I found myself at adult contemporary stations sitting there with pink hair and wearing clothes that maybe weren’t the right clothes to wear for that particular venue. You know, like a duck outa water. That’s why dance is such a home to me.

The people who go to the clubs are more like people I know. It’s a place where there’s still innovative things. I know all my hits went underground like, You Don’t Know, which kept comin’ back and comin’ back. Cleo and Joe, which had promise was burnin’ up in Miami. But then we never even surfaced to radio, so … it was like oil and vinegar.

IN Step: Who inspires you?
CL: My kid inspires me. Joni Mitchell was always a big inspiration because she painted, because she wrote; she played her own guitar. At one point she made her clothes. To me, who was going to art high school and a fashion high school and playing guitar and writing, who else would you look up to but somebody who did it all.

IN Step: Out the many new talents that are out there, are there any females in particular that just blow your socks off?
CL: Yeah! I really like the Dixie Chicks. I think Alannis Morriset, but then I always will have a bit of a sore spot because when her CD first came out it kind of validated me a little. She took the loop and the pop thing and some of the formulas were the same things that I worked on and have worked hard on. I felt very validated like, “Okay, I was definitely right! I’m not crazy!”

IN Step: Some new female singers borrow, or they have taken what was already there from, let’s say Carly Simon and yourself…
CL: If you listen to Kate Bush you’ll hear a lotta people.
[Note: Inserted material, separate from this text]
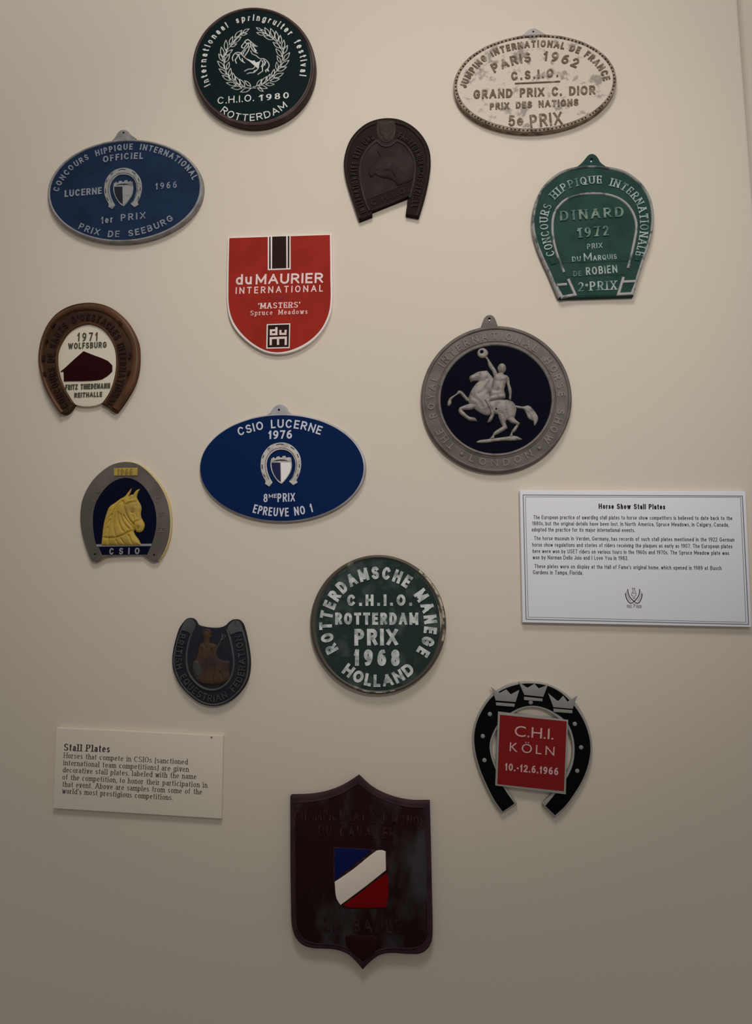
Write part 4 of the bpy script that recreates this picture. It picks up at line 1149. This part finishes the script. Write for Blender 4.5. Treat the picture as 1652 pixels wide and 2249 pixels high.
fg = relief('seated_figure', D, [(555, 400), (600, 310), (680, 275), (800, 285), (842, 380), (832, 470), (852, 515), (805, 560), (790, 690), (940, 715), (1010, 760), (1000, 1050), (1120, 1180), (1300, 1200), (1392, 1235), (1362, 1480), (1380, 1700), (1250, 1850), (900, 1900), (500, 1850), (350, 1700), (290, 1500), (320, 1300), (420, 1100), (452, 950), (500, 730), (580, 685), (622, 640), (605, 540)],
            H, .0022, 150, fig, t, carve=[([(560, 860), (540, 1050), (470, 1200)], 24, 0.00136), ([(850, 860), (860, 1040)], 24, 0.00136), ([(700, 1200), (660, 1500), (620, 1800)], 27, 0.00119), ([(950, 1350), (900, 1600), (880, 1850)], 27, 0.00119), ([(1100, 1550), (1180, 1700)], 32, 0.00102), ([(560, 380), (700, 345), (800, 370)], 17, 0.00102), ([(620, 690), (700, 850), (820, 720)], 19, 0.00085)],
            bumps=[((700, 450), 60, .0006), ((1280, 1260), 70, .0005), ((1250, 1720), 70, .0005)], step=.8)
relief('round_shield', D, ell(430, 1440, 120, 250, 12, n=30), H + .0014, .0014, 70, mat('shield_dark_metal', (44, 44, 45), 1450, rough=.6, spec=.1), fg, step=.9)
strokes('trident', D, [[(1215, 440), (1090, 680), (980, 900), (860, 1130)], [(1150, 420), (1150, 540), (1110, 620)], [(1270, 450), (1210, 560), (1110, 620)]], 34, H - .0002, H + .0010, dg, fg, prof='round')

# ================================================================== black horseshoe with red square and crowns
C = Crop(1010, 1480, 5.329)
t = thing('horseshoe_stall_plate', 'black horseshoe plate with three silver crowns and a tilted red square panel', 'stall plate', 1168, 1645, PLATES)
sil = mat('silver_edge_metal', (103, 99, 93), 1640, rough=.45, metal=.15, spec=.4)
cro = mat('silver_crown_metal', (92, 89, 85), 1640, rough=.45, spec=.4)
bk = mat('black_enamel', (6, 5, 6), 1640, rough=0.6, spec=0.03)
rd2 = mat('crimson_enamel', (86, 16, 15), 1640, rough=0.6, spec=0.06)
pk = mat('pinkish_silver_letter', (136, 108, 105), 1640, rough=.5, rgb2=(122, 84, 82), scale=140, lo=.5, hi=.75)
H = .005
outer = [(495, 1636), (400, 1500), (292, 1290), (212, 1090), (162, 900), (152, 720), (182, 560), (252, 402), (372, 244), (452, 186), (560, 128), (690, 98), (830, 92), (1000, 112), (1150, 172), (1280, 262), (1390, 382), (1478, 540), (1538, 720), (1553, 880), (1528, 1060), (1468, 1230), (1368, 1400), (1250, 1566), (1120, 1686)]
inner = [(962, 1524), (1080, 1395), (1195, 1240), (1285, 1080), (1318, 900), (1298, 740), (1238, 600), (1110, 492), (980, 422), (860, 398), (740, 413), (620, 472), (502, 562), (422, 682), (378, 820), (392, 960), (442, 1100), (522, 1290), (672, 1524)]
plate('body', C.w(cr(outer + inner), H), 0, H, sil, t, bevel=.0010)
plate('black_face', C.w(cr([(502, 1612), (415, 1490), (312, 1290), (230, 1090), (182, 900), (170, 720), (202, 560), (272, 412), (382, 266), (500, 186), (690, 122), (830, 112), (1000, 132), (1140, 190), (1258, 282), (1362, 402), (1456, 560), (1514, 730), (1530, 880), (1506, 1050), (1446, 1220), (1348, 1390), (1230, 1550), (1115, 1655), (1002, 1545), (1105, 1420), (1225, 1265), (1315, 1090), (1345, 900), (1325, 725), (1260, 575), (1130, 465), (985, 395), (860, 372), (735, 388), (605, 447), (480, 543), (398, 670), (350, 820), (365, 965), (415, 1110), (495, 1300), (640, 1518)]), H + .0002), H - .0008, H + .0002, bk, t)
dots('nail_stud', C, [(353, 473)], 27, H, H + .0007, cro, t)
for q in ((270, 730), (289, 1012), (1348, 587), (1422, 862), (1377, 1137), (832, 335)):
    dots('nail_stud', C, [q], 27, H, H + .0007, cro, t)
for cp, bp in (([(366, 155), (452, 216), (470, 222), (545, 182), (598, 240), (697, 188), (655, 330), (422, 312)], [(422, 334), (645, 350), (640, 386), (427, 370)]),
               ([(688, 92), (782, 158), (800, 160), (875, 116), (925, 170), (1032, 130), (977, 270), (755, 246)], [(752, 268), (970, 290), (967, 322), (752, 306)]),
               ([(1033, 224), (1140, 314), (1158, 316), (1212, 256), (1262, 326), (1377, 258), (1322, 410), (1096, 390)], [(1096, 407), (1320, 426), (1317, 462), (1099, 445)])):
    cw = plate('crown', C.w(cp, H + .0012), H - .0002, H + .0012, cro, t, bevel=.0001)
    plate('crown_band', C.w(bp, H + .0012), H - .0002, H + .0012, cro, cw, bevel=.0001)
sq = plate('square_panel', C.w([(448, 442), (1270, 540), (1242, 1412), (415, 1308)], H + .002), H - .004, H + .002, sil, t, bevel=.0003)
plate('red_face', C.w([(470, 478), (1252, 556), (1220, 1374), (440, 1290)], H + .0022), H + .001, H + .0022, rd2, sq)
hf = H + .0022
ptext('inscription', C, 'C.H.I.', (640, 728), (1096, 770), 122, pk, hf - .0003, hf + .0004, sq, off=.0, gap=.1)
ptext('inscription', C, 'KÖLN', (582, 906), (1106, 958), 104, pk, hf - .0003, hf + .0004, sq, off=.0, gap=.28)
text('inscription', C, '10.-12.6.1966', [(528, 1130), (1152, 1188)], 86, pk, hf - .0003, hf + .0004, sq, wt=.19, gap=.2)

# ================================================================== maroon heraldic shield
C = Crop(610, 1690, 4.4649)
t = thing('shield_stall_plate', 'large dark maroon heraldic shield plate with blue, white and red panel at its centre', 'stall plate', 795, 1915, PLATES)
mr = mat('maroon_grey_reflections', (22, 9, 10), 1900, rough=0.6, spec=0.03, rgb2=(37, 35, 34), scale=16, lo=.5, hi=.66, detail=10, stretch=(1.6, 1, .8), bump=.2, bscale=500)  # soft grey reflections painted into the maroon as noise patches
mr2 = mat('maroon_edge', (38, 23, 26), 1900, rough=0.6, spec=0.06, rgb2=(30, 20, 22), scale=60)
mr3 = mat('faint_maroon_letter', (40, 23, 23), 1900, rough=.6, spec=.05, rgb2=(24, 11, 12), scale=110, lo=.38, hi=.56, detail=6)
fb = mat('flag_blue_enamel', (8, 13, 46), 1900, rough=0.6, spec=0.03)
fw = mat('flag_white_enamel', (176, 163, 150), 1900, rough=.4)
fr = mat('flag_red_enamel', (74, 4, 5), 1900, rough=0.6, spec=0.03)
H = .009
out = [(120, 262), (300, 256), (450, 232), (600, 180), (700, 125), (790, 66), (900, 168), (1000, 230), (1150, 287), (1300, 316), (1490, 318), (1500, 700), (1513, 1300), (1518, 1600), (1512, 1680), (1478, 1755), (1410, 1808), (1300, 1818), (1100, 1808), (1000, 1828), (910, 1890), (832, 1970), (760, 1884), (680, 1815), (560, 1774), (300, 1752), (222, 1714), (164, 1638), (136, 1540), (126, 1300)]
plate('body', C.w(cr(out), H), 0, H, mr2, t, bevel=.0022, steps=6)
mid = np.array([815, 1000.])
fieldp = [(165, 330), (300, 318), (465, 292), (625, 235), (730, 175), (792, 132), (880, 205), (985, 272), (1140, 336), (1290, 368), (1448, 372), (1458, 700), (1470, 1300), (1475, 1600), (1468, 1660), (1430, 1715), (1380, 1745), (1280, 1758), (1095, 1755), (985, 1780), (900, 1835), (832, 1900), (770, 1830), (690, 1762), (565, 1722), (320, 1700), (250, 1665), (205, 1605), (182, 1535), (172, 1300)]
plate('face', C.w(cr(fieldp), H + .0006), H - .003, H + .0006, mr, t, bevel=.0006)
it, ib = fieldp.index((792, 132)), fieldp.index((832, 1900))
strokes('border_ridge', C, [fieldp[it:ib + 1]], 26, H - .002, H + .0011, mr2, t, prof='round')
strokes('border_ridge', C, [fieldp[ib:] + fieldp[:it + 1]], 26, H - .002, H + .0011, mr2, t, prof='round')
hf = H + .0006
text('inscription', C, 'CHAMPIONNAT DU MONDE', [(165, 500), (420, 500), (640, 505), (850, 518), (1100, 540), (1300, 556), (1442, 568)], 100, mr3, hf - .0002, hf + .0006, t, wt=.14, gap=.26, space=.5)
text('inscription', C, 'DU CAVALIER', [(400, 652), (1150, 684)], 105, mr3, hf - .0002, hf + .0006, t, wt=.14, gap=.3, space=.5)
text('inscription', C, 'LA BAULE', [(455, 1590), (1215, 1606)], 125, mr3, hf - .0002, hf + .0006, t, wt=.15, gap=.26, space=.5)
relief('crest', C, [(660, 1640), (740, 1620), (820, 1632), (900, 1625), (990, 1650), (985, 1740), (930, 1820), (832, 1880), (740, 1810), (680, 1740)], hf, .0012, 40, mar2 := mat('deep_maroon_crest', (22, 6, 8), 1900, rough=.55, spec=.08), t, step=1.2)
fp = plate('flag_panel', C.w(cr([(548, 762), (700, 768), (920, 785), (1066, 800), (1082, 960), (1096, 1120), (1078, 1362), (800, 1366), (690, 1362), (612, 1335), (565, 1255), (545, 1105)]), hf + .0004), hf - .001, hf + .0004, mr3, t, bevel=.0003)
plate('blue_stripe', C.w(cr([(558, 770), (700, 775), (925, 792), (740, 940), (562, 1092)], corner=20), hf + .0008), hf, hf + .0008, fb, fp, bevel=.0003)
plate('white_stripe', C.w(cr([(972, 797), (1030, 797), (1058, 808), (1062, 990), (840, 1165), (615, 1332), (576, 1265), (558, 1105), (620, 1065), (760, 965), (900, 850)], corner=35), hf + .0018), hf, hf + .0018, fw, fp, bevel=.0005)
plate('red_stripe', C.w(cr([(1072, 1012), (1088, 1120), (1068, 1355), (800, 1358), (690, 1355), (640, 1334), (850, 1178)], corner=20), hf + .0008), hf, hf + .0008, fr, fp, bevel=.0003)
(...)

If you listen to Joni Mitchell you’ll hear a lot of people, but I know a lot of these women … Cheryl Crow always talks about her different influences. I must say I kinda like her stuff, too. I get inspired by everyone. I saw Jewel once doing a hard rock thing and she was playing guitar and singing. She played and sang really, really well. I have a good rhythm hand but I’m not really great with my left hand.

IN Step: What would be a perfect day for you?
CL: Funny you should mention that. A perfect day would be to live in the present and be aware of just right now. Then you wouldn’t miss anything.